TASK DIRECTIONS
Check every line of the entries for "scene", and copy the lines that hold it.

THE DATA
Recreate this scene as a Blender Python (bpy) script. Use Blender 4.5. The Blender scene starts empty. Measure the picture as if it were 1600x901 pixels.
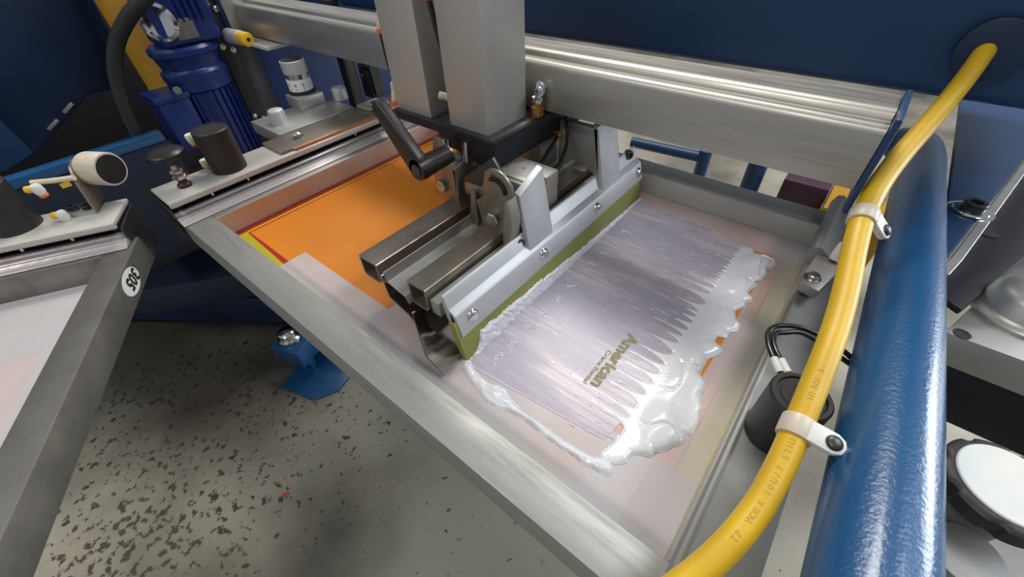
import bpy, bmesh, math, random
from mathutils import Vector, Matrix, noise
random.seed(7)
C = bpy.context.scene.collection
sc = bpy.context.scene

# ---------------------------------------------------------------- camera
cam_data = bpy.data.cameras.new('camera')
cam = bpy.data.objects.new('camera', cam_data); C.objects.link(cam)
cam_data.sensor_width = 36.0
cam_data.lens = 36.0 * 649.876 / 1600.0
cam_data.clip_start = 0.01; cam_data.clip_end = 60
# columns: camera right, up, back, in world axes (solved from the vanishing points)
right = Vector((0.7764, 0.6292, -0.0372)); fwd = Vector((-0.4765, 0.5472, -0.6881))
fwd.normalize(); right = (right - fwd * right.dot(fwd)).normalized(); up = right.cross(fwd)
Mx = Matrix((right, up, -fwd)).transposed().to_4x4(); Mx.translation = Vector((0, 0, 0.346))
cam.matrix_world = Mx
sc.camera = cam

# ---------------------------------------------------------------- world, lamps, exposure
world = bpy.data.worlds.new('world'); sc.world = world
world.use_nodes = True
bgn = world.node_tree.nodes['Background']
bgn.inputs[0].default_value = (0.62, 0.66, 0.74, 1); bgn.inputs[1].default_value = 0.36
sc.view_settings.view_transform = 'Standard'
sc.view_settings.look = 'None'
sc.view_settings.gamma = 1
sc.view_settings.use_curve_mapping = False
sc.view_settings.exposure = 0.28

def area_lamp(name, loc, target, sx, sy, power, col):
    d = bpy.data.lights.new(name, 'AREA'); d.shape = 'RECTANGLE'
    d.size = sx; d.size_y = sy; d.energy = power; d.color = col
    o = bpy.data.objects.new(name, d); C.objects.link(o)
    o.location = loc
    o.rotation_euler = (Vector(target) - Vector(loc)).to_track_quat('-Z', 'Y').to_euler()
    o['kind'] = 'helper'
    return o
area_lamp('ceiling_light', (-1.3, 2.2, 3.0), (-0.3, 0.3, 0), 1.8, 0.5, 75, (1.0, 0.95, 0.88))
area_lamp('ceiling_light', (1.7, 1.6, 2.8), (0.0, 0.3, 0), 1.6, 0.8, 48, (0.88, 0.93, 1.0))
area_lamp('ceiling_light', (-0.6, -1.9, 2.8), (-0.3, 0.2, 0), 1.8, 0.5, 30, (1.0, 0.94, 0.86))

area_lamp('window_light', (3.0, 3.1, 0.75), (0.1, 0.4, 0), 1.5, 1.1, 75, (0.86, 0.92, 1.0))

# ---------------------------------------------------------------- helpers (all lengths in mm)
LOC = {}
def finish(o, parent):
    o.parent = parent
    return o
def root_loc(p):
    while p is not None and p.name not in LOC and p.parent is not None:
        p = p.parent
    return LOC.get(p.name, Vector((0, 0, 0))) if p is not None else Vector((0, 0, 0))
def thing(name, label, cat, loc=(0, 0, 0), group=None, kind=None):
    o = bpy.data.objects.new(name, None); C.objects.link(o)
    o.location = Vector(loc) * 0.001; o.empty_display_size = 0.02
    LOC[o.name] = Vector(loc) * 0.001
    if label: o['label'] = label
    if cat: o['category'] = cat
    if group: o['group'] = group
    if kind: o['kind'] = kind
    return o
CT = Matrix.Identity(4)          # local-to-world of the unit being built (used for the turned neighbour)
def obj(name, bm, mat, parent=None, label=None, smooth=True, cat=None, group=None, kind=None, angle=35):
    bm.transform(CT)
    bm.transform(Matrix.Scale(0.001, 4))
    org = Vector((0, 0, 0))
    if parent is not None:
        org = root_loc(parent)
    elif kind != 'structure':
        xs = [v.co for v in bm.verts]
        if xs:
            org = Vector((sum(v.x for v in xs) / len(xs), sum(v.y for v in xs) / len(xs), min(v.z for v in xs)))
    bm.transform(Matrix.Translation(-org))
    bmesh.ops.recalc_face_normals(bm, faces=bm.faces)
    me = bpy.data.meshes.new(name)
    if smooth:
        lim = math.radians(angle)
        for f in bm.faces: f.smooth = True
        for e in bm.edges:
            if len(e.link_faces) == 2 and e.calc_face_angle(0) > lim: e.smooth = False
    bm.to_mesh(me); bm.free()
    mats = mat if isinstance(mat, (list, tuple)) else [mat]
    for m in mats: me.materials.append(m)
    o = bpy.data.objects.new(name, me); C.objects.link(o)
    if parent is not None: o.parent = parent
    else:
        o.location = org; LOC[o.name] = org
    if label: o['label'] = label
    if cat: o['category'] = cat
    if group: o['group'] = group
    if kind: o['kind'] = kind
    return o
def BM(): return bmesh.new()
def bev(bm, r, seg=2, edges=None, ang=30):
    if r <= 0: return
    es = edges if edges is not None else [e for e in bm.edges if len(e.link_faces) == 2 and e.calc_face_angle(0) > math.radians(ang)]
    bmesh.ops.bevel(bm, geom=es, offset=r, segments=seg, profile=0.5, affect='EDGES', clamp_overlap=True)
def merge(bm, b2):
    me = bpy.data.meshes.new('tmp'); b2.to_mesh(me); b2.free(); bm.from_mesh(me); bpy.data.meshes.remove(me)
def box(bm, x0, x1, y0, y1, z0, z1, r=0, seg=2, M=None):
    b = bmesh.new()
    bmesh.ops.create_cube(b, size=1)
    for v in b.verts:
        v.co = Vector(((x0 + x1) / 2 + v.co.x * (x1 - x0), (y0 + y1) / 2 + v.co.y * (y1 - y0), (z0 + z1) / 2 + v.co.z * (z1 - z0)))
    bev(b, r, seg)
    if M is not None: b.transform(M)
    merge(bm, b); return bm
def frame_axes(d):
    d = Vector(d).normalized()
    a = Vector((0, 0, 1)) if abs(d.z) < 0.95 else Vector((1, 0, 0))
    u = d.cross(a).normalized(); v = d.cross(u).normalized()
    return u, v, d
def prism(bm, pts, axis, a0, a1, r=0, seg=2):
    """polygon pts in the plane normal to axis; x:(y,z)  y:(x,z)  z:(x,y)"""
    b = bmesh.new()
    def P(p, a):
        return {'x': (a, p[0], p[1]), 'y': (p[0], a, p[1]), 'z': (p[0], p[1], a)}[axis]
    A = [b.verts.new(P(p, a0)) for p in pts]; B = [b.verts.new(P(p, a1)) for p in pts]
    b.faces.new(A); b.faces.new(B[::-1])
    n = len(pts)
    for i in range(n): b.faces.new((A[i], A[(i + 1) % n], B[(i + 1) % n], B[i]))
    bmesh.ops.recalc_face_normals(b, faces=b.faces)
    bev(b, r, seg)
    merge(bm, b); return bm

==

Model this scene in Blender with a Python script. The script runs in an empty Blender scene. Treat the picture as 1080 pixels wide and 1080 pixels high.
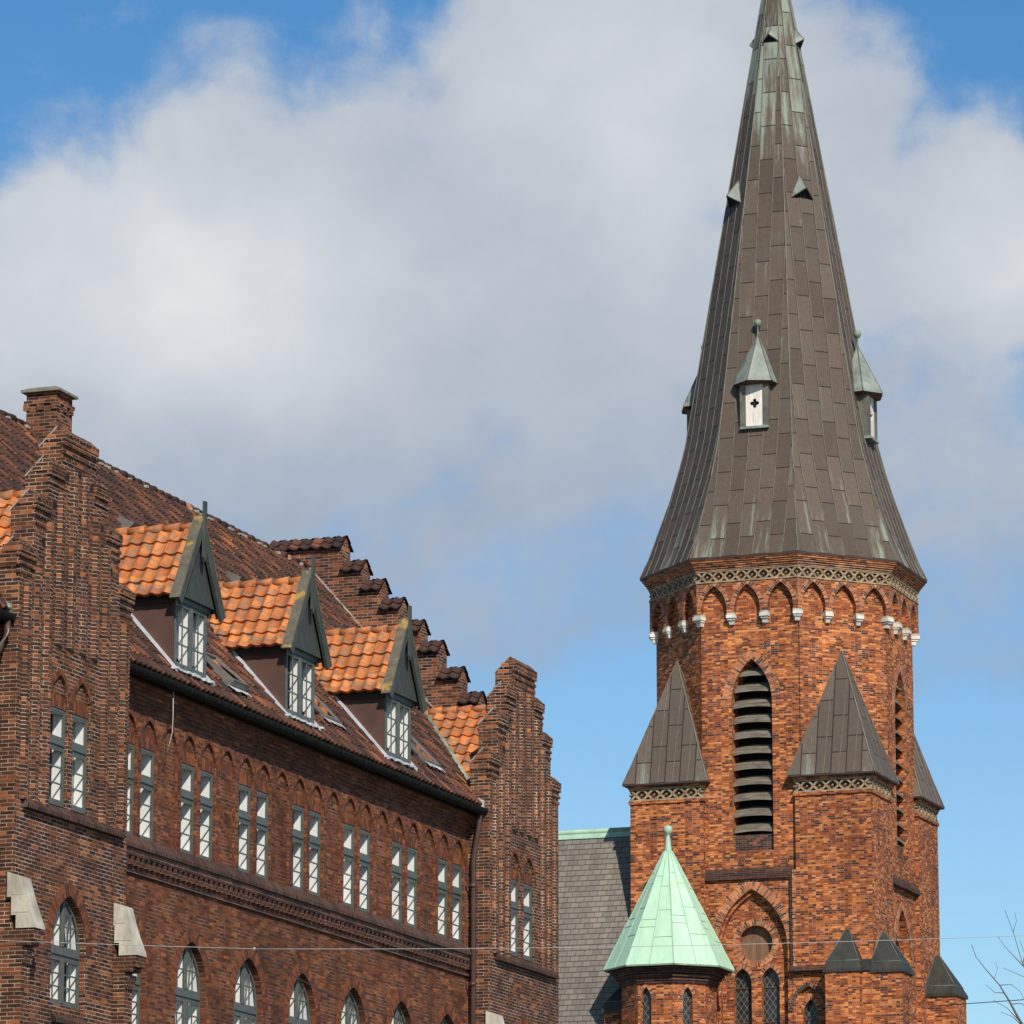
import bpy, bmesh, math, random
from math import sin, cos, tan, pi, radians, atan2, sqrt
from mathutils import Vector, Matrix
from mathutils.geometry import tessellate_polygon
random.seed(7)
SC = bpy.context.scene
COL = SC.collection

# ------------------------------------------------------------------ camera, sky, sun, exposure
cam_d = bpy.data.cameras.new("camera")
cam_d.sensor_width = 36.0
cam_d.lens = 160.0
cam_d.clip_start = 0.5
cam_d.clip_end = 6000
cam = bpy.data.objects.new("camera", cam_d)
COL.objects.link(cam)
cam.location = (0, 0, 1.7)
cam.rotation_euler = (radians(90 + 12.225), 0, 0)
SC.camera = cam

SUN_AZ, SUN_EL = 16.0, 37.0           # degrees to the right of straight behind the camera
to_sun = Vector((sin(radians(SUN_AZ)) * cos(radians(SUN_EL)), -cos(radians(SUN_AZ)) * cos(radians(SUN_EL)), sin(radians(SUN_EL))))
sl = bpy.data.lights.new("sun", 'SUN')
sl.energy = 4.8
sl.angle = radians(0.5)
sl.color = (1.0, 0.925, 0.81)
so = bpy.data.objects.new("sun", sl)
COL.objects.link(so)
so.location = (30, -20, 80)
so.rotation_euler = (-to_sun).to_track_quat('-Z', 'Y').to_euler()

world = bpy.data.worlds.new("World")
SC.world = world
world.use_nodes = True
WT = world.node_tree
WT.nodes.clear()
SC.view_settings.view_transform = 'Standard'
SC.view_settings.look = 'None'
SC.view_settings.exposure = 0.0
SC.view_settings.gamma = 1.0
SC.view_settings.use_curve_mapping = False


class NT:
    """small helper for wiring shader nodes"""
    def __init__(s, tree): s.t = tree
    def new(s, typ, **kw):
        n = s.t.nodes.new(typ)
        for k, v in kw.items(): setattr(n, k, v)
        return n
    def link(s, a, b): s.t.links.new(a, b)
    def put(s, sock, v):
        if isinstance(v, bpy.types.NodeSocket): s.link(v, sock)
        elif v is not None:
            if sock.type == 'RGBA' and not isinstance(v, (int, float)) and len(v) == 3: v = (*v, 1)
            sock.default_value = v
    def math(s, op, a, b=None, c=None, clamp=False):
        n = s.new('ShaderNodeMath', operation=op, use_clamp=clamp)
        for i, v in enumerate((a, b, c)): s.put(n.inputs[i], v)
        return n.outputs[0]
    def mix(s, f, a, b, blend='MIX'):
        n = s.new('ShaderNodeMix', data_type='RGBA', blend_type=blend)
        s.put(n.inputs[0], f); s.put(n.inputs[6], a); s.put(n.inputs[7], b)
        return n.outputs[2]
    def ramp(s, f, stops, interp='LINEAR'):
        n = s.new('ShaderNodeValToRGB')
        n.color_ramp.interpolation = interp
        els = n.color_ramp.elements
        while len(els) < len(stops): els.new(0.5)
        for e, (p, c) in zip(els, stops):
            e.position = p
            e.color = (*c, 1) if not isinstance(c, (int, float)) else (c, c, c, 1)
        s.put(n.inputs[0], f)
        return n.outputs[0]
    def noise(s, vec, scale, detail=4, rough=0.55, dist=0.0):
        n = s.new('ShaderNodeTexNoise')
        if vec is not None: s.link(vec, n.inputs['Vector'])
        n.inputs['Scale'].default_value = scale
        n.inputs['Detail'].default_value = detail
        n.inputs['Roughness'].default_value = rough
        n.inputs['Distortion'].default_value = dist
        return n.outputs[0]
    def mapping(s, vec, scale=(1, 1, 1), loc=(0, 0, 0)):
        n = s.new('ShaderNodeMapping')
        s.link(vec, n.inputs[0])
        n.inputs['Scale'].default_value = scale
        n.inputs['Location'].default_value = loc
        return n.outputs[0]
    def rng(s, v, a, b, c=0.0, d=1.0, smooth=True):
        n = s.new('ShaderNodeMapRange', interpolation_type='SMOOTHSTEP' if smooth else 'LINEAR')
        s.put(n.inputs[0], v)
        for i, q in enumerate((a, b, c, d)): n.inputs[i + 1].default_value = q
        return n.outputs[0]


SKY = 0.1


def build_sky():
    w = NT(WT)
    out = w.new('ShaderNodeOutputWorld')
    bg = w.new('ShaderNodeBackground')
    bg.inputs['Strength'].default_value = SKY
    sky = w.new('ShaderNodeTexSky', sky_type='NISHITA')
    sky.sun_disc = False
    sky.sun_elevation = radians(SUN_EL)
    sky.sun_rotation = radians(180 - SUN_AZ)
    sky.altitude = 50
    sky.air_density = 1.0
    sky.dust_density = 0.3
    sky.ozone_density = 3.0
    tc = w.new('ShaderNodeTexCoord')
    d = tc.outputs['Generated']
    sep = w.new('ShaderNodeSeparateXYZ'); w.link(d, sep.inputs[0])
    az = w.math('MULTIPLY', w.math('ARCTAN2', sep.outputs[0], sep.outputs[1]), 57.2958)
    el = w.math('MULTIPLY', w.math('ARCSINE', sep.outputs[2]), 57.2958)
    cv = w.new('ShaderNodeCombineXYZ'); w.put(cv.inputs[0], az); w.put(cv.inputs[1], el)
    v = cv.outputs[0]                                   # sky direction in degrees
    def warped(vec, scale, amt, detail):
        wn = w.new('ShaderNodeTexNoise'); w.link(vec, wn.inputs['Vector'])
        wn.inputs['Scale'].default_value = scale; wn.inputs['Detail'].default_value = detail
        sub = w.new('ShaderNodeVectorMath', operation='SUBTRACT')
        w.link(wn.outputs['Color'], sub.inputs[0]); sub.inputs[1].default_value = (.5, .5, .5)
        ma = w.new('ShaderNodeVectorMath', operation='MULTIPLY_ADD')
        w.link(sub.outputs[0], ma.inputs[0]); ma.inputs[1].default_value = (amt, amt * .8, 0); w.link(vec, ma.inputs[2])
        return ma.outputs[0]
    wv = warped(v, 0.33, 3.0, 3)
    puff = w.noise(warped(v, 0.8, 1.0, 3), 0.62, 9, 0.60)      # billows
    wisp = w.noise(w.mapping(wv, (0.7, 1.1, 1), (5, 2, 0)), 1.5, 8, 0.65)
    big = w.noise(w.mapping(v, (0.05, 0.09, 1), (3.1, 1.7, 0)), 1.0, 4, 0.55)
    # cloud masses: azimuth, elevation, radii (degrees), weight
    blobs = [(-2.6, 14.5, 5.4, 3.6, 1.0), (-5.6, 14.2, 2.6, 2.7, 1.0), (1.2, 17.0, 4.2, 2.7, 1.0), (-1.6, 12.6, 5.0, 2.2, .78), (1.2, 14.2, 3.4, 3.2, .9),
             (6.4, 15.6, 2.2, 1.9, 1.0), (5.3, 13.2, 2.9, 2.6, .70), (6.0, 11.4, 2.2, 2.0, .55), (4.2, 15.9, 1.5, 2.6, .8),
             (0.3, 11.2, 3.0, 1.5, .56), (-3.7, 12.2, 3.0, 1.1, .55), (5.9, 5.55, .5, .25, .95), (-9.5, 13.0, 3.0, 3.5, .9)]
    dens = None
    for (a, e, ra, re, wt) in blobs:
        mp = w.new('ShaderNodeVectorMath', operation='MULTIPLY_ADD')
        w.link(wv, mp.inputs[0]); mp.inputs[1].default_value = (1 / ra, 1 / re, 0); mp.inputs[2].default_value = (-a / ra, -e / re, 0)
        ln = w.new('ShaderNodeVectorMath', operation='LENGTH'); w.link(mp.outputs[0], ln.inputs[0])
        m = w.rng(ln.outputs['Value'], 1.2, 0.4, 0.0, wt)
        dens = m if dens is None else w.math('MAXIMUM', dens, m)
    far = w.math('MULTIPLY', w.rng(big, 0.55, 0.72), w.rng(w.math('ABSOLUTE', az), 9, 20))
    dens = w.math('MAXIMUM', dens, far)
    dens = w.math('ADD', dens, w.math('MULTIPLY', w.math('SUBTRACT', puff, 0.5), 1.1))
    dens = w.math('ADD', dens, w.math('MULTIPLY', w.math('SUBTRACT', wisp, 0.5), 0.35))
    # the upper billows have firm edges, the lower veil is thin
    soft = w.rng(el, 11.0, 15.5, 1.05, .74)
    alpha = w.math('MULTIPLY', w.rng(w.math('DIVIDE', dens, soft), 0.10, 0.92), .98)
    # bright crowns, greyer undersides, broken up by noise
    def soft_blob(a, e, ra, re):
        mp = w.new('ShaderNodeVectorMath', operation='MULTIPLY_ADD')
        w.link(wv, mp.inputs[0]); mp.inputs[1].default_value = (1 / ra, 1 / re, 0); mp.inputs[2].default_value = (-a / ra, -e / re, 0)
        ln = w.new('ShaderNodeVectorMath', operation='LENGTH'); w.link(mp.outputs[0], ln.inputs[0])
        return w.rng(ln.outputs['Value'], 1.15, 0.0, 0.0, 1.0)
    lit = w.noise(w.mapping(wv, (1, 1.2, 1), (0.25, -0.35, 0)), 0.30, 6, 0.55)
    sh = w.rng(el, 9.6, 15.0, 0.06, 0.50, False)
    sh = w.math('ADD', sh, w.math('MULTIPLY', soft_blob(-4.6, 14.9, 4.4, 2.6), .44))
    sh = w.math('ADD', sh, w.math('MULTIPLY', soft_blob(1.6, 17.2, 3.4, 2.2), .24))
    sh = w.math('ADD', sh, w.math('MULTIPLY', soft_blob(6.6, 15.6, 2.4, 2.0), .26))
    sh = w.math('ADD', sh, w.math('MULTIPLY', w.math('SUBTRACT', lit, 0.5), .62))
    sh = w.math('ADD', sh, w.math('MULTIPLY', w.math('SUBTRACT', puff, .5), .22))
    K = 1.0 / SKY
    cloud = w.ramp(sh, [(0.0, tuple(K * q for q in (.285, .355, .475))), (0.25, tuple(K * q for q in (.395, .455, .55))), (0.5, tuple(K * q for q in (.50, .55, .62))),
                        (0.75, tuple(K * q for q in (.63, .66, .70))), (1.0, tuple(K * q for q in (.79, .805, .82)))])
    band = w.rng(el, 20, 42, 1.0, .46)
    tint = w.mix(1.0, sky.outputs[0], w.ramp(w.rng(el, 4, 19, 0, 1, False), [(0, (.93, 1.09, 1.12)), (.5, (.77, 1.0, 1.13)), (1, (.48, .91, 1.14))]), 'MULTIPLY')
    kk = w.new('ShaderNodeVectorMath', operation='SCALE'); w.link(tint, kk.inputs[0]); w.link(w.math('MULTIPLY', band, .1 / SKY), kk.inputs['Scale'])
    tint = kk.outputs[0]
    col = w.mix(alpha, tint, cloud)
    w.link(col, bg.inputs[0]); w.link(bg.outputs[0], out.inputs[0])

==

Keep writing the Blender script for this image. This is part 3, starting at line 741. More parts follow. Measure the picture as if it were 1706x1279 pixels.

WRITTEN REPLY
Recreate this scene as a Blender Python (bpy) script. Use Blender 4.5. The Blender scene starts empty. Measure the picture as if it were 1600x901 pixels.
C = bpy.context.scene.collection
sc = bpy.context.scene
Model this scene in Blender with a Python script. The script runs in an empty Blender scene. Treat the picture as 1080 pixels wide and 1080 pixels high.
SC = bpy.context.scene